New in The Texas Tribune:

•   State, Voters Reach Deal in "Dead Voter" Lawsuit: "A lawsuit by four registered voters alleging that the state of Texas was violating their civil rights by purging them from voter rolls has been dropped after the plaintiffs and the state reached an agreement. … Lawyers for the plaintiffs won an injunction last month to stop the process after tens of thousands of letters were sent out, including many to voters who were still alive. Texas Attorney General Greg Abbott sought to have the restraining order dissolved, however, and a hearing was scheduled for this week on the matter. After Wednesday’s agreement, however, the plaintiffs agreed to drop the suit after the state agreed that it would not purge voters if they failed to respond within the allotted time frame."

•   Shelton Requests Criminal Investigation of Davis and NTTA: "State Rep. Mark Shelton, R-Fort Worth, called for a criminal investigation into state Sen. Wendy Davis, D-Fort Worth, on Wednesday in the latest development in this increasingly bitter race for Davis' Senate seat."

•   "Innocence Commission" Bill Poised to Return but Faces Uphill Climb: "State Rep. Ruth Jones McClendon plans to revive her efforts to create an 'innocence commission' to look into old cases of wrongful convictions. But she acknowledges that the legislation faces a difficult challenge."

Culled:

•   Plaintiffs: Texas attorney general agrees to stop purge of voter rolls (The Associated Press): "The Texas attorney general agreed Wednesday to stop purging from the voter rolls the names of 81,000 people who are listed as possibly deceased, said attorneys for four living voters who made the list."

•   Senate Five: McCaskill surges, Allen falls (Politico): "More evidence the race for Kent Conrad’s open seat continues to be fought within the margin of error: The arrival of out of state senators on the stump. This morning, Texas Sen. Kay Bailey Hutchison joined GOP Rep. Rick Berg in Fargo to make a play for the female vote in his campaign against Democrat Heidi Heitkamp."

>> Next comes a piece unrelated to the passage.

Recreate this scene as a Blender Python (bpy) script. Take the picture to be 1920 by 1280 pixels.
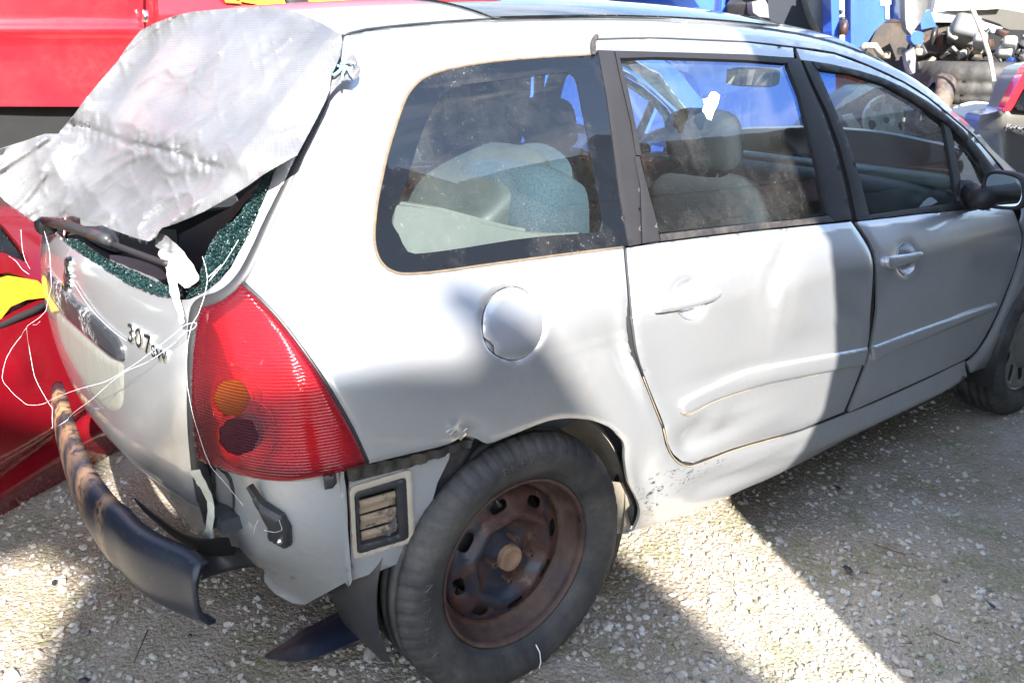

•   Restless Romney Braces For High-Stakes Debate (BuzzFeed): "Romney got virtually no sleep Monday night, an aide said, blaming a freight train that passed through a grade crossing near the hotel and blew its horn roughly every hour all through the night. The candidate's sleep deprivation so worried his staff that the campaign looked into switching hotels. The logistics were ultimately too tough, the aide said, and there was concern about how it would look. Campaign staffs carefully guard their candidates' sleep schedules. Tired candidates make mistakes: Barack Obama's campaign in 2008 kept him away from evening events for that reason, and the campaign this year of Texas Governor Rick Perry later blamed his off-kilter performances on undiagnosed sleep apnea."

•   Sadler grades his own debate: ‘Baylor defeats Harvard’ (The Dallas Morning News): "Talk about stepping on the ivy. Senate hopeful Paul Sadler’s campaign quickly — and predictably — declared the Democratic candidate the winner of Tuesday’s Belo Debate with Republican rival Ted Cruz. … I asked Rice University professor Mark Jones, who has been following the U.S. Senate race closely, to share his thoughts. He said Sadler 'presented himself as a very credible candidate, but one who at times came across as overly combative, dismissive and negative.'"

•   University of Texas to argue that it hasn't reached "critical mass" when it comes to affirmative action (The Associated Press): "So is this the 'critical mass' of minority students that U.S. Supreme Court narrowly endorsed in 2003 as an educational goal important enough to allow colleges to factor the race of applicants into admissions decisions? That question will be front and center Wednesday when a more conservative Supreme Court revisits affirmative action for the first time since that landmark case nine years ago involving the University of Michigan."